Record Review - 4 June 17 2004

Matthew Houck, the quivery-voiced architect behind Athens’ ephemeral-folk collective Phosphorescent, clearly feels entitled to his listeners’ patience. Like Will Oldham and Jeff Mangum, to whom he’s too often compared, Houck is less interested in assertive melodies and identifiable hooks than he is in quietly unfolding blankets of warm sound, whether it’s melancholy wisps of piano or plodding, deliberate organ dirges.
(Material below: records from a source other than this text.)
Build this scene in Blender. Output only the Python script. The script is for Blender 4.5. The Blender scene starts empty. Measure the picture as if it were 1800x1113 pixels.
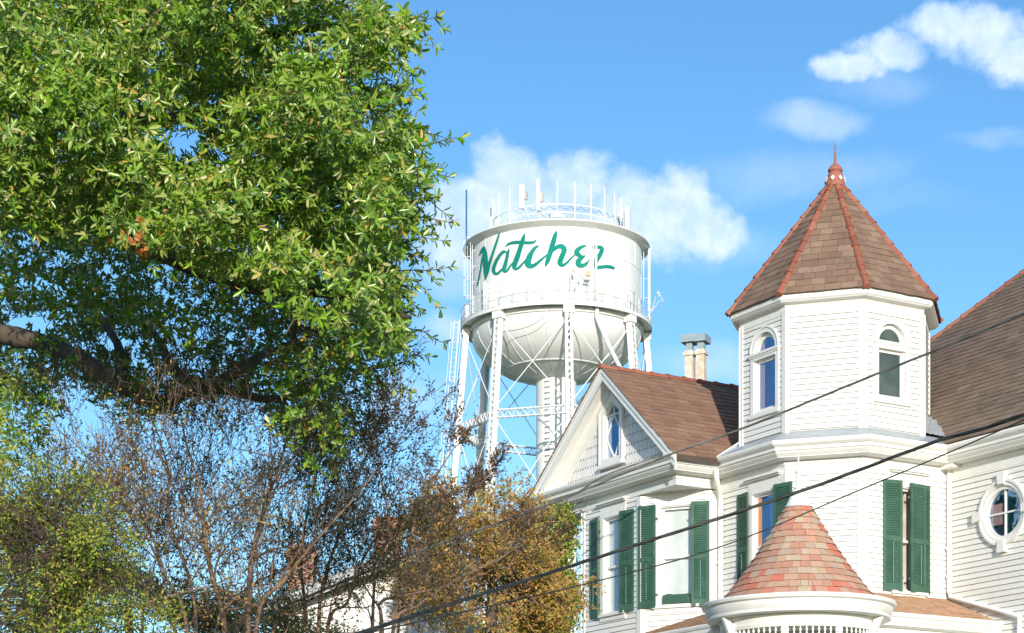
import bpy, math, random
import numpy as np
from mathutils import Vector, Matrix, noise as mnoise
random.seed(7); rng = np.random.default_rng(11)
S = bpy.context.scene; COL = S.collection
R = math.radians
# ---------------------------------------------------------------- camera, sky, sun, exposure
FOC = 3500.0; HOR = 1540.0; EYE = 1.6           # focal length and horizon row of an 1800 px wide frame
cam_d = bpy.data.cameras.new('camera'); cam = bpy.data.objects.new('camera', cam_d); COL.objects.link(cam)
cam.location = (0, 0, EYE); cam.rotation_euler = (R(90), 0, 0)
cam_d.sensor_width = 36; cam_d.lens = FOC / 1800 * 36; cam_d.shift_y = (HOR - 556.5) / 1800
cam_d.clip_start = 0.1; cam_d.clip_end = 6000
S.camera = cam
SUN_EL, SUN_AZ = R(13), R(6.5)                    # low afternoon sun almost behind the viewer, a little to the right
sv = Vector((math.sin(SUN_AZ) * math.cos(SUN_EL), -math.cos(SUN_AZ) * math.cos(SUN_EL), math.sin(SUN_EL)))
sd = bpy.data.lights.new('sun', 'SUN'); sd.energy = 3.4; sd.angle = R(0.5); sd.color = (1.0, 0.93, 0.82)
so = bpy.data.objects.new('sun', sd); COL.objects.link(so); so.rotation_euler = sv.to_track_quat('Z', 'Y').to_euler()
so.location = (0, 0, 60)
S.view_settings.view_transform = 'Standard'; S.view_settings.look = 'None'
S.view_settings.exposure = 0.50; S.view_settings.gamma = 1.0; S.view_settings.use_curve_mapping = False

class NT:
    def __init__(s, tree): s.t = tree; s.n = tree.nodes; s.l = tree.links
    def new(s, typ, **kw):
        n = s.n.new(typ)
        for k, v in kw.items():
            if k == 'ins':
                for kk, vv in v.items():
                    if hasattr(vv, 'is_output'): s.l.new(vv, n.inputs[kk])
                    else: n.inputs[kk].default_value = vv
            else: setattr(n, k, v)
        return n
    def m(s, op, a, b=0.0, c=0.0, clamp=False):
        n = s.n.new('ShaderNodeMath'); n.operation = op; n.use_clamp = clamp
        for i, v in enumerate((a, b, c)):
            if hasattr(v, 'is_output'): s.l.new(v, n.inputs[i])
            else: n.inputs[i].default_value = v
        return n.outputs[0]
    def ss(s, x, a, b):
        n = s.new('ShaderNodeMapRange', interpolation_type='SMOOTHSTEP'); s.l.new(x, n.inputs[0])
        n.inputs[1].default_value = a; n.inputs[2].default_value = b
        return n.outputs[0]
    def mix(s, f, a, b):
        n = s.n.new('ShaderNodeMix'); n.data_type = 'RGBA'
        for i, v in ((0, f), (6, a), (7, b)):
            if hasattr(v, 'is_output'): s.l.new(v, n.inputs[i])
            else: n.inputs[i].default_value = v if i == 0 else (tuple(v) + (1,))[:4]
        return n.outputs[2]
    def ramp(s, f, stops, interp='LINEAR'):
        n = s.n.new('ShaderNodeValToRGB'); s.l.new(f, n.inputs[0]); e = n.color_ramp.elements
        n.color_ramp.interpolation = interp
        while len(e) < len(stops): e.new(0.5)
        for q, (p, c) in zip(e, stops): q.position = p; q.color = tuple(c) + (1,)
        return n.outputs[0]

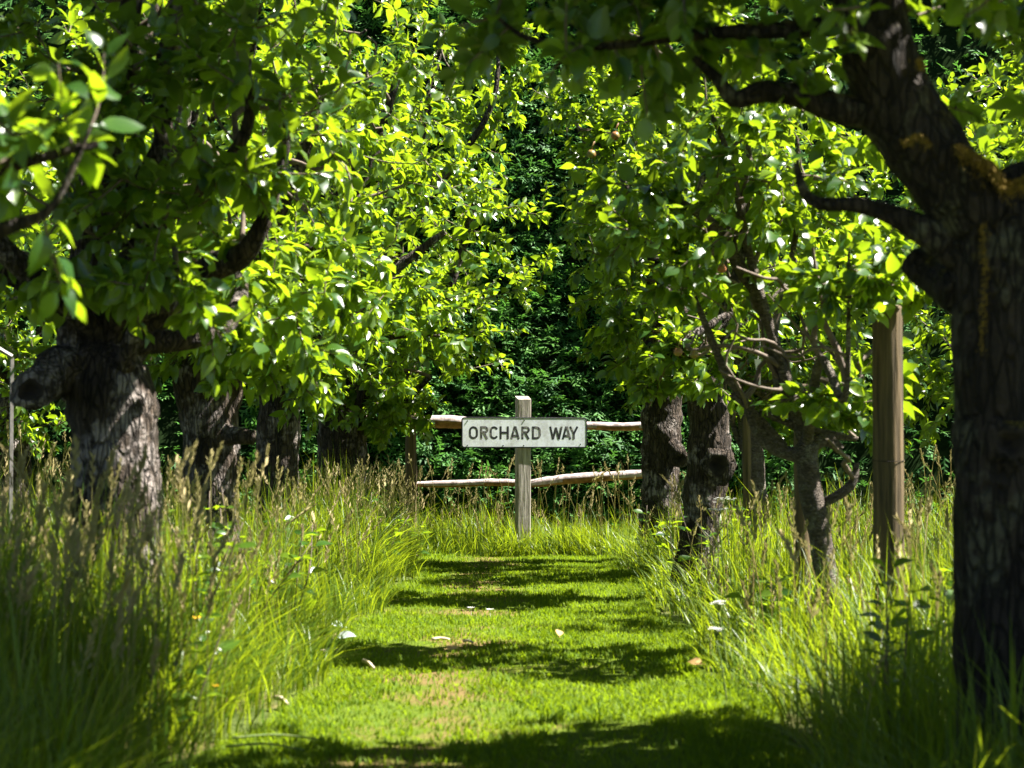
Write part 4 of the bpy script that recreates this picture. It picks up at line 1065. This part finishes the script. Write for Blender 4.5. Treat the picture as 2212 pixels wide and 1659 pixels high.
twigthing('fallen_stalk', 'dark arching stalk on the lawn at bottom left, lower of the two', 'stalk', 490, 1642, 660, 1640, 0.0028, 'stem', 0.035, 'dark stalks at bottom left', 12)
def fallen(name, label, px, py, size, mat, seed, tilt=0.6):
    d = gy(py); c = P(px, py, d); rng = np.random.default_rng(seed)
    D = np.array([[rng.normal(), rng.normal() * .5, 0.3]]); N = np.array([[rng.normal(0, .3), -tilt, 1.0]]); S, D, N = frames(D, N)
    v, f, a = leaf_mass(np.array([[c[0], d, 0.028]]), S, D, N, np.array([size]), np.array([0.5]), np.array([seed % 8]), LT)
    # a leaf with a little thickness
    n = len(v); v2 = np.concatenate([v, v - N[0] * 0.0006]); f2 = np.concatenate([f, f[:, ::-1] + n])
    return tag(mesh_np(name, v2, f2, M[mat]), label, 'leaf')
fallen('fallen_leaf', 'large silvery grey leaf lying at the left mown edge', 730, 1388, 0.085, 'palegrey', 3, 1.2)
fallen('fallen_leaf', 'second silvery leaf just behind the large grey one', 742, 1368, 0.06, 'palegrey', 5, 1.0)
fallen('fallen_leaf', 'curled brown leaf left of the big shadow on the path', 967, 1417, 0.05, 'deadleaf', 6, 1.2)
fallen('fallen_leaf', 'pale dry leaf lying in the shadow right of the path centre', 1208, 1388, 0.05, 'deadleaf', 12, 0.8)
fallen('fallen_leaf', 'orange brown leaf at the right mown edge', 1515, 1450, 0.05, 'deadleaf', 9, 0.9)
def daisy(px, py, label):
    d = gy(py); c = P(px, py, d); m = MB(); o = np.array([c[0], d, 0.024])
    for i in range(10):
        a = i * .6283; e = np.array([math.cos(a), math.sin(a) * .8 - .3, .5]); s = np.array([-math.sin(a), math.cos(a), 0]); m.add(np.array([o, o + e * .012 + s * .005, o + e * .019, o + e * .012 - s * .005]), [(0, 1, 2, 3)])
    v, f = tube_geo(np.array([(c[0], d, -0.005), (c[0], d, .015), o]), [.0012] * 3, 5); m.add(v, f)
    tag(m.build('daisy', M['white'], smooth=False), label, 'flower', 'daisies on the path')
daisy(1018, 1326, 'single white daisy in the middle shadow band, left one')
daisy(1059, 1330, 'single white daisy in the middle shadow band, right one')
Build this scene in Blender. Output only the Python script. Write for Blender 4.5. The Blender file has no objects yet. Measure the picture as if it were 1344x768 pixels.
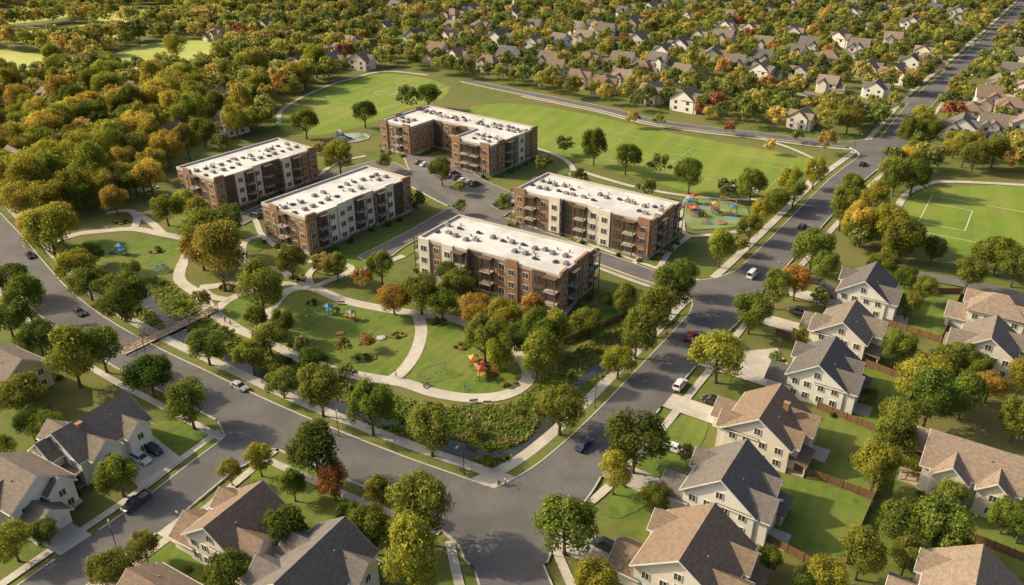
import bpy, math, random, numpy as np
from math import sin, cos, pi, radians, atan2, hypot
from mathutils import Vector, Matrix
from mathutils.geometry import tessellate_polygon
rnd=random.Random(11); nr=np.random.default_rng(5)
S=bpy.context.scene; C=S.collection
PIT=radians(27.8); CP=cos(PIT); SP=sin(PIT); F=1050.; H=100.
def G(px,py,z=0.):
    u=(px-672)/F; v=(384-py)/F
    t=(H-z)/(SP-v*CP)
    return (u*t,(CP+v*SP)*t)
def PX(x,y,z=0.):
    d=y*CP+(H-z)*SP
    return (672+F*x/d, 384-F*(y*SP+(z-H)*CP)/d, d)
# ---------------- materials
def M(name,c1,c2=None,sc=3.,rough=.85,metal=0.,c3=None,sc3=.04,bump=0.,objcol=False,stretch=(1,1,1),stripes=None,spec=.3,c4=None,sc4=.3):
    m=bpy.data.materials.new(name); m.use_nodes=True; nt=m.node_tree; n=nt.nodes; l=nt.links
    b=n['Principled BSDF']; b.inputs['Roughness'].default_value=rough; b.inputs['Metallic'].default_value=metal
    b.inputs['Specular IOR Level'].default_value=spec
    tc=n.new('ShaderNodeTexCoord'); mp=n.new('ShaderNodeMapping'); mp.inputs['Scale'].default_value=stretch
    l.new(tc.outputs['Object'],mp.inputs[0])
    def noise(s,d=6):
        q=n.new('ShaderNodeTexNoise'); q.inputs['Scale'].default_value=s; q.inputs['Detail'].default_value=d; q.inputs['Roughness'].default_value=.65
        l.new(mp.outputs[0],q.inputs['Vector']); return q.outputs['Fac']
    def ramp(f,a,bb):
        q=n.new('ShaderNodeMapRange'); q.inputs[1].default_value=a; q.inputs[2].default_value=bb; l.new(f,q.inputs[0]); return q.outputs[0]
    def mix(f,a,bb,mode='MIX'):
        q=n.new('ShaderNodeMix'); q.data_type='RGBA'; q.blend_type=mode
        if isinstance(f,float): q.inputs[0].default_value=f
        else: l.new(f,q.inputs[0])
        for s,v in ((q.inputs[6],a),(q.inputs[7],bb)):
            if isinstance(v,tuple): s.default_value=(*v,1)
            else: l.new(v,s)
        return q.outputs[2]
    col=c1
    if c2 is not None:
        f=noise(sc); col=mix(ramp(f,.35,.65),c1,c2)
        if bump:
            bp=n.new('ShaderNodeBump'); bp.inputs['Strength'].default_value=bump; bp.inputs['Distance'].default_value=.1; l.new(f,bp.inputs['Height']); l.new(bp.outputs[0],b.inputs['Normal'])
    if c4 is not None: col=mix(ramp(noise(sc4,5),.48,.62),col,c4)
    if c3 is not None: col=mix(ramp(noise(sc3,4),.42,.62),col,c3)
    if stripes:
        w=n.new('ShaderNodeTexWave'); w.inputs['Scale'].default_value=stripes[0]; w.inputs['Distortion'].default_value=.3
        m2=n.new('ShaderNodeMapping'); m2.inputs['Rotation'].default_value=(0,0,stripes[1]); l.new(tc.outputs['Object'],m2.inputs[0]); l.new(m2.outputs[0],w.inputs[0])
        q=ramp(w.outputs['Fac'],.35,.65)
        col=mix(q,col,mix(1.,col,stripes[2],'MULTIPLY'))
    if objcol:
        oi=n.new('ShaderNodeObjectInfo')
        col=mix(1.,col,oi.outputs['Color'],'MULTIPLY')
    if isinstance(col,tuple): b.inputs['Base Color'].default_value=(*col,1)
    else: l.new(col,b.inputs['Base Color'])
    return m
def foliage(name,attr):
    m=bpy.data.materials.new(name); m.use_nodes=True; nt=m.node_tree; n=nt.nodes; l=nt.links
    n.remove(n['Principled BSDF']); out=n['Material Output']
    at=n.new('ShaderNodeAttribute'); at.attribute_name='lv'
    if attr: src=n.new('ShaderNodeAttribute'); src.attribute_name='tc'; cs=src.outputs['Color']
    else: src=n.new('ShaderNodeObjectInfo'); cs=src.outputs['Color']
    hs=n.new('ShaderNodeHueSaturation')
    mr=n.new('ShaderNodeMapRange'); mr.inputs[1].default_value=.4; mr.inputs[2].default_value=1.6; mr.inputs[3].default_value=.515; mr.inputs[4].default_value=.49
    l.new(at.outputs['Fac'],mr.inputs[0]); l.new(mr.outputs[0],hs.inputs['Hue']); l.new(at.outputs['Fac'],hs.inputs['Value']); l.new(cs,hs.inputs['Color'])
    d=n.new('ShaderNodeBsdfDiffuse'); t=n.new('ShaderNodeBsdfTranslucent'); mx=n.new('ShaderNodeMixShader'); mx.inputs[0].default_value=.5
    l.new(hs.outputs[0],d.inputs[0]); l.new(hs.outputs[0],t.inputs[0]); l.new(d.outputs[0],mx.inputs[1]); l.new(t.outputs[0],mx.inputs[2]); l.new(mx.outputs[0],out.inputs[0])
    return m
mt={}
mt['ground']=M('ground_grass',(.105,.14,.028),(.145,.175,.038),.9,1,c3=(.165,.155,.05),sc3=.035,c4=(.09,.125,.026),sc4=.22)
mt['lawn']=M('lawn',(.11,.175,.026),(.15,.21,.036),.8,1,c3=(.175,.20,.045),sc3=.06,c4=(.09,.15,.024),sc4=.25,stripes=(.12,radians(30),(.90,.93,.9)))
mt['field']=M('field_turf',(.155,.235,.026),(.19,.265,.036),.5,1,c3=(.24,.27,.055),sc3=.03,c4=(.135,.205,.026),sc4=.12,stripes=(.035,radians(25),(.90,.93,.9)))
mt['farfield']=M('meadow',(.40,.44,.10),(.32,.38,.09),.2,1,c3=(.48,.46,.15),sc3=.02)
mt['asphalt']=M('asphalt',(.135,.13,.13),(.165,.157,.153),1.2,.9,c3=(.115,.11,.112),sc3=.09,bump=.1,c4=(.15,.143,.14),sc4=.5)
mt['asphalt2']=M('parking_asphalt',(.16,.15,.14),(.20,.19,.17),.8,.9,c3=(.14,.13,.125),sc3=.1)
mt['concrete']=M('concrete',(.46,.42,.36),(.56,.52,.45),1.5,.9,c3=(.40,.37,.32),sc3=.15)
mt['path']=M('path_concrete',(.49,.45,.38),(.58,.54,.46),1.,.9,c3=(.43,.40,.34),sc3=.12)
mt['kerb']=M('kerb',(.42,.40,.35),(.52,.49,.43),2)
mt['paint']=M('line_paint',(.62,.66,.50),(.44,.52,.3),3)
mt['mulch']=M('mulch',(.13,.13,.045),(.16,.16,.05),2,c3=(.14,.17,.035),sc3=.5)
mt['marsh']=M('marsh',(.10,.14,.028),(.14,.17,.04),.8,1,c3=(.17,.17,.055),sc3=.12)
mt['water']=M('water',(.035,.042,.04),(.05,.055,.05),.5,.07,spec=.6)
mt['bark']=M('bark',(.10,.07,.045),(.16,.12,.08),6,bump=.3)
mt['leaf']=foliage('leaves',False); mt['leafs']=foliage('leaves_mass',True)
mt['brick']=M('brick',(.32,.19,.11),(.40,.25,.15),2.5,.9,c3=(.27,.155,.09),sc3=.2,stretch=(1,1,4),bump=.2)
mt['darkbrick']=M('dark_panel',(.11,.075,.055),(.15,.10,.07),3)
mt['whitepanel']=M('white_panel',(.68,.63,.54),(.76,.71,.62),1,.7)
mt['membrane']=M('roof_membrane',(.62,.61,.60),(.70,.69,.68),.35,.8,c3=(.50,.49,.48),sc3=.12,c4=(.66,.65,.63),sc4=.6)
mt['coping']=M('coping',(.46,.42,.37),(.54,.50,.44),2)
mt['glass']=M('window_glass',(.035,.04,.045),(.11,.10,.085),.7,.12,spec=.7)
mt['frame']=M('window_frame',(.70,.68,.63),(.76,.74,.7),3,.6)
mt['dframe']=M('dark_frame',(.06,.05,.045),(.09,.08,.07),3,.6)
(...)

All of which is well and good, when such airy layers have something to climb toward, or reveal themselves to be wrapped around musical or lyrical nuggets of initially overlooked substance. In that regard, The Weight of Flight — a six-song follow-up to last fall’s occasionally affecting A Hundred Times or More — fulfills the promise in its title: Its light-as-air atmospherics are the sole point, but they’re too slight to carry listener interest far enough to achieve liftoff.

There’s certainly little in either Houck’s lyrics or his delivery to help the songs take flight. Standard-issue laments of lovelorn loneliness, like “Mrs. Juliette Low,” are whispered in a shaky voice given to cracking — an effect presumably meant to convey emotional frailty, but which instead suggests the onset of puberty. (This doesn’t do the lyrics any favors.) Ironically, only “When We Fall,” a slender, mid-tempo sing-along with a recognizable and ingratiating melody, momentarily lets Weight slip the surly bonds of earth.

Phosphorescent plays the Earl Sat., June 19, 9:30 p.m. $8.